With her half strength soy latte perched in elegantly manicured talons, my posh pal ‘Beryl’ decided there was nothing on the A la carte menu of 40 items that she wanted to eat. Beryl isn’t her real name but am calling her that because she will hate it; a small revenge on her just because she managed to look so fabulous at an 7.30am breakfast meeting. I did suggest she must be sleeping with her hairdresser to have been blow dried so early, when the salon clearly can’t have been open; and she leaned forward with the earnestness of confessing a sin and said ‘I do it myself!’, like I was going to be shocked she knew where the ON button was on an appliance. Well, I was a little.

Pristine Posh

When I say she is posh, I mean she is one of those blessed folk that seems to drift through life untouched; as if somehow their pedestal cushion allows them to float over the top of the everyday effluent that sticks to  the rest of us and leaves its mark. But that said, she is gorgeously oblivious to her airs and graces, and frankly wouldn’t give a damn.
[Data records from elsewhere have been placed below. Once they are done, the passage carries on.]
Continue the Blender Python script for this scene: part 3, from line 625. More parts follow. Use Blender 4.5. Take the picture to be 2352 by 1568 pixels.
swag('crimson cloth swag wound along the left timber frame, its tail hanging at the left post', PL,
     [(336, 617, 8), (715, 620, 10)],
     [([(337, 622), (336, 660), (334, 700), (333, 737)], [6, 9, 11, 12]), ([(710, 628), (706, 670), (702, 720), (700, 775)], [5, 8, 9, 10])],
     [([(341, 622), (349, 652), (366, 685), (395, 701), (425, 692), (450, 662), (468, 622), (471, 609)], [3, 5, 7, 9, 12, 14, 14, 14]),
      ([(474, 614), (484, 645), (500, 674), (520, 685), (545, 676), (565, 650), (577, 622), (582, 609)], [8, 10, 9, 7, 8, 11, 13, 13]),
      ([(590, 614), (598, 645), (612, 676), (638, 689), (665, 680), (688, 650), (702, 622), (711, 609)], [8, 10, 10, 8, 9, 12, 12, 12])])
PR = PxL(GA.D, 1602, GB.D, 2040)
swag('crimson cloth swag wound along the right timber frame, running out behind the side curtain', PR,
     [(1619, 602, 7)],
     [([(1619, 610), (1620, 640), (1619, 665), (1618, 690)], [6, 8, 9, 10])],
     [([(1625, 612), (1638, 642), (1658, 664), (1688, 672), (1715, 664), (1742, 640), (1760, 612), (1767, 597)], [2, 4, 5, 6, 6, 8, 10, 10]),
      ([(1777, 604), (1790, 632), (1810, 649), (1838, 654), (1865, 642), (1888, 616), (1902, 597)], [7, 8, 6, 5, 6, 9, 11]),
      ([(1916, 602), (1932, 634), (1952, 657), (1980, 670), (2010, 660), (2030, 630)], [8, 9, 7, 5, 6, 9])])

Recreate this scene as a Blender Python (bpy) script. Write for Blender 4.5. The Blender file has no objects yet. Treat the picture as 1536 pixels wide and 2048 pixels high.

She is a terrific laugh, doesn’t mind at all when I ‘send-her-up’ and make fun of her outrageous ways; she gives as good as she gets does Beryl, which I am sure is one of the main reasons we are mates… she calls a spade a long-handled digging implement!

Nosh with numbers

‘Is it wrong to eat a semi-freddo for breakfast?’ she muses, not if you are hot says I, and you only want a bit of it. {in case you are not a foodie, it is a half-frozen dessert made with cream}. Which got us onto the fractions and multiples that are fashionable in food language: semi-boneless ham, double cooked chips, twice cooked pork belly, 60 degree eggs, double brie, twice cooked goat cheese soufflé, multi-meat pie (yuck…doesn’t bear thinking about!),triple cooked roast potatoes, four cheese pizza, five or six food groups( they don’t count chocolate as its own section), seven-fish stew, one sandwich short of a picnic, half-baked… (food and people)…….

I know what will be ideal for breaky, how about some twice cooked bread I suggest?, ‘Oh, I must have missed that’ she says and re examines the menu…….
TOAST says me.

*Mindful that covers can mask the book, and learned not to write about food coz it makes me hungry.


Automating Numpties

Being ‘busy ‘ has become the ‘new black’ , it is trotted off the tongue of all you meet, like a proud panacea for not doing this, that or the next thing.  I am as guilty as the next, indeed I used to say that ‘busy is my starting position’;  and so as a reminder that there IS only ever 24 hours in a day, nominated a full day to being determinedly NOT busy and to practice the art of ambling and generally having no real plan for each minute of the day. Of course this was fairly easy in the confines of the menagerie but I did need to do two main things on the appointed day, but decided that was fine, as long as there was no rush. The first stop, the bank.

Busy Banking

My local branch is not large, so you can imagine my surprise when I was greeted inside by a flash new fit out, complete with a ticket machine just inside the front door, with a large sign inviting me to “Take appropriate ticket”, ok, I will play.  Let me see….three choices A,B or C. A was unhelpfully labelled ‘Transactions’, isn’t everything you do in a bank a transaction thought I? but as B and C seemed to be two forms of enquiry I followed the herd and pressed the already worn A and was rewarded with a small bit of paper bearing a giant number A93, hmm time to look up and survey the queue. Apart from the new paint job, the branch had a new teller counter with four slots , two of which had actual bums on seats; and six small cubicles had been popped around the side walls. The middle contained a small square of brightly coloured cube seats, covered in fidgeting people and a long queue of about 25 fellow ticket holders, whose faces showed varying degrees of agitation.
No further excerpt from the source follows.